Nederland wil, samen met andere lidstaten, zeker stellen dat het CFM en het verwachte Europees Defensiefonds (EDF), complementaire initiatieven zijn. Of Nederland aan het CFM zal deelnemen, wordt in een later stadium bepaald.

Raad Buitenlandse Zaken met ministers van Defensie

Agenda onderwerp 1: Uitvoering van de EU Global Strategy

HV Mogherini stelde dat er de afgelopen maanden veel voortgang is geboekt met de uitvoering van de EU Global Strategy. De HV zal hierover op 22 en 23 juni a.s. aan de Europese Raad rapporteren. De HV vroeg aandacht voor de onderwerpen die verdere uitwerking behoeven zoals de oprichting van de Military Planning and Conduct Capability (MPCC) die nog voor de Europese Raad in juni operationeel moet zijn en de versterking van Europese defensiesamenwerking door middel van de permanent gestructureerde samenwerking (PESCO). Over PESCO concludeerden de lidstaten dat de noodzakelijke verplichtingen (commitments) en criteria voor deelname moeten worden ontwikkeld overeenkomstig Protocol 10 van het EU-verdrag. PESCO zal bestaan uit twee lagen: een eerste laag op het niveau van de Raad waar alleen PESCO-leden stemrecht hebben en een tweede laag op het niveau van projecten waar alleen de deelnemende lidstaten stemrecht hebben. De komende periode worden mogelijke PESCO-projecten geïdentificeerd.

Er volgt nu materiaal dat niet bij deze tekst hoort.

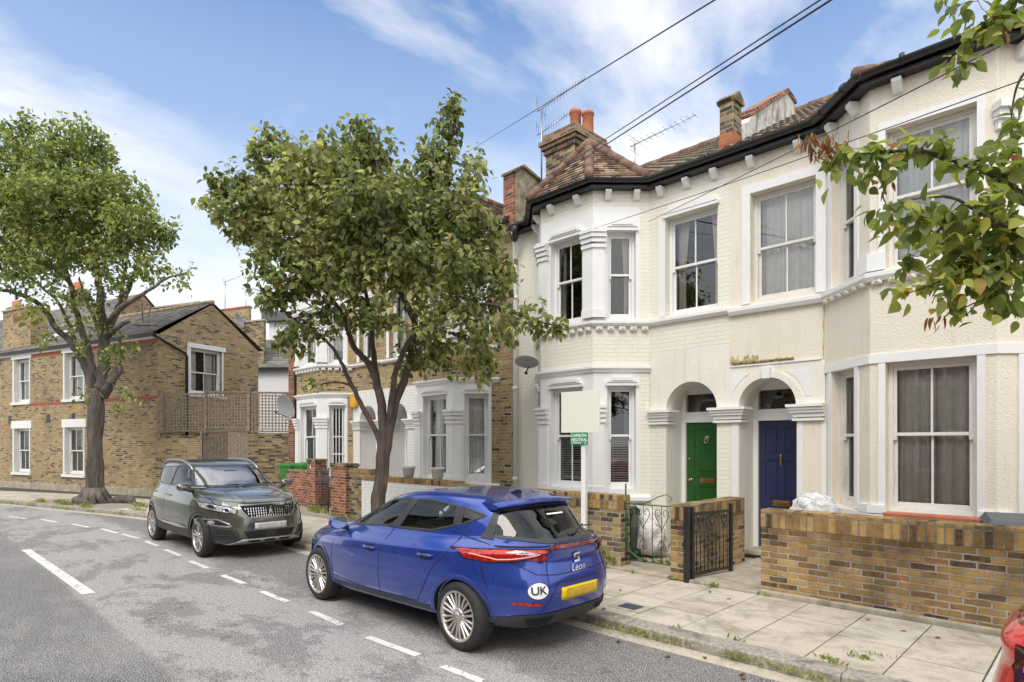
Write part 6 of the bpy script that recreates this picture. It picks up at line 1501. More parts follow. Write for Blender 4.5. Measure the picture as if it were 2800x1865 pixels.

Voorts herhaalde de HV haar eerdere pleidooi voor het verbreden van gemeenschappelijke financiering van EU Battlegroups via het Athena-mechanisme. Voorts onderstreepte zij dat de relatie tussen de verschillende initiatieven zoals PESCO, de Coordinated Annual Review on Defence (CARD) en het Europees Defensiefonds (EDF) verder moet worden uitgewerkt. Ook Nederland acht dit van belang.

Tot slot informeerde commissaris Bienkowska de lidstaten dat op 7 juni aanstaande een gedetailleerder voorstel over het Europees Defensiefonds wordt verwacht. Uw kamer wordt op de gebruikelijke wijze over het nieuwe Commissie-voorstel geïnformeerd.

Agenda onderwerp 2: EU-Navo samenwerking

HV Mogherini en de Secretaris-generaal van de Navo, de heer Stoltenberg, onderstreepten dat er belangrijke voortgang is geboekt ten aanzien van de 42 voorstellen ter versterking van de EU-Navo samenwerking, conform de gezamenlijke EU-Navo verklaring van 8 juli 2016. Er is een goede politieke dialoog en er zijn concrete operationele stappen gezet. HV Mogherini en SG Navo Stoltenberg beklemtoonden de noodzaak om het momentum vast te houden. In juni zullen zij een voortgangsrapportage presenteren.

Nederland heeft tijdens deze sessie nog specifiek aandacht voor het grensoverschrijdend transport van militair materieel in Europa gevraagd. Op dit moment zijn er hiervoor nog teveel (administratieve en juridische) barrières die snelle troepenverplaatsingen belemmeren.

Gezamenlijke lunch met ministers van Justitie en Binnenlandse Zaken (JBZ) en Defensie over terrorismebestrijding

Tijdens de gezamenlijke lunch met de ministers van Justitie en Binnenlandse Zaken spraken de ministers van Defensie over de samenwerking op het terrein van terrorismebestrijding, in het bijzonder betreffende informatie-uitwisseling. U wordt hierover in het verslag van de Minister van Veiligheid en Justitie nader over geïnformeerd.

Overige mededelingen

Verlenging Nederlandse bijdrage aan EUTM Mali

Het kabinet heeft besloten om de Nederlandse bijdrage aan de EU-trainingsmissie (EUTM) in Mali te verlengen tot 31 januari 2018. Deze bijdrage bestaat uit een stafofficier, die is geplaatst bij het Belgische detachement.

Nederlandse bijdrage aan het Global Maritime Crime Programme van UNODC

Het UN Office for Drugs and Crime (UNODC) is met het Global Maritime Crime Programme actief in de Hoorn van Afrika. Vanaf begin juli zal een Nederlandse militair (KMar) hieraan deelnemen als adviseur voor de bestrijding van illegale migratie en mensenhandel. Tussen 2010 en 2015 waren ook al Nederlanders actief in dit programma.